MY DREAM HOUSE

By H. Kahenya 

So today I saw a house. A beautiful beautiful house that ticked everything on my list. How possible is it to find a perfect house? I would drive past it and  wonder how people that lived there felt.

Its like the  question people ask when you get married…how are you feeling?

 

So last week I drove past the gate and there it was!!! My dream house ,the gate was open and I got to peep and have a glimpse of it.I a noticed something else,there was a   To Let sign on the door. I couldn’t believe it and told myself…on my way back  I would ask about it.

And I did just that, I was given a number to call which I did with one hand on the wheel , the other on my phone booked and booked an appointment to view the house.

Its a rainy Thursday morning and I get there 7 minutes early very pleased with myself.  I am already making a good impression, I tell myself. The agent arrives on time too and I am taken for the house tour!

If houses have character,this one had IT. From the floor,  staircase,  railings,  windows to the bedrooms everything was as I had pictured my dream house looking like. I was smitten! It even had a designated laundry area-indoors. I am talking about a more than 15 year old house…it was beautiful! It took my breath away and I couldn’t stop staring at it. The doors are made of beautiful aged wood and the locks are perfect antiques! Everything in that house was- Perfect! Okay maybe not everything…it still had the good old curtain box, the bathrooms were dated and the kitchen was not only dated but had lime green tiles but that could be fixed with time.

How could I be taken by something in this way? It was insane. The gardens…oooooh the gardens!!! They had swings, monkey bars, trampoline, a pool, a bench or two, guys!!! It was like a little resort in the heart of the city. I asked about the price and I immediately thought-a bit high but I think we can try.

By the end of the house tour, I was already visualizing where I would place my furniture and what I would do with the kitchen. I had a plan.

But first, my husband needed to see this beauty and I book an appointment for a second visit and I tell myself that in just two days I would see the house again and this time I would take pictures.

So the day comes and we arrive at the house, there it was sitting pretty and winking at me. We walk in and once again it embraces me with its warmth and beauty. I became weak and silently promised it a few modern touches. I was in love with this house. My husband looked around and was nodding. That was good for me. There was hope as long as he was nodding. Nodding is a positive sign. We are done with the tour and I say to him, ‘don’t say anything, let’s go for tea and there you can tell me what you think of it’.

So while we are having tea and I am suppressing my joy as I signal him to start talking. “The house is beautiful and it ticks all our boxes but I cannot pay that amount for that house; it is old”.

“huh? I can’t hear you!!!! What did you say?” My heart screams.

It reminded me of when I was younger and my  mum met me talking to a boy I had a crush on.  I was super smitten because I thought he would never give me the time of day. But here we were he was chatting me up and enjoying my company. Then my mum appears, pulls me by the ears all the way to our gate and even before waiting for the gate to be opened and she shouted,

“I never want to see you with that boy again!”
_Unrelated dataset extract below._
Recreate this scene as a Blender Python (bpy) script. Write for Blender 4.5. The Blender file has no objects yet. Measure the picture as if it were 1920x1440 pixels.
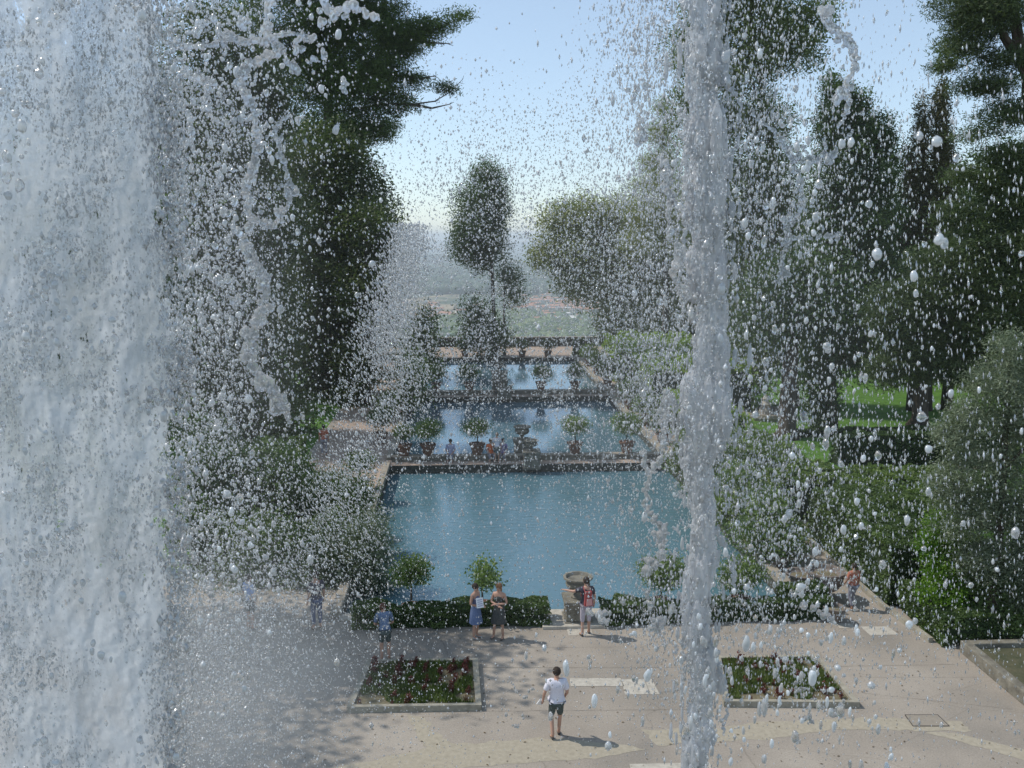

I remember wondering… what do I do with all this love I have for him? Many years later,here I was staring at my black coffee (tea wasn’t going to help in this case) wondering what I would do about my dream house. …how would I live without that house? How will I go on and still be happy? How will I drive past that gate without weeping? I tried to make a case for my beloved but it wasn’t working.

So here I am working my way to putting that house to bed! My heart aches.

Impossible to believe, but there certainly is another perfect house for us out there. This time it will tick all our boxes…even the cost box.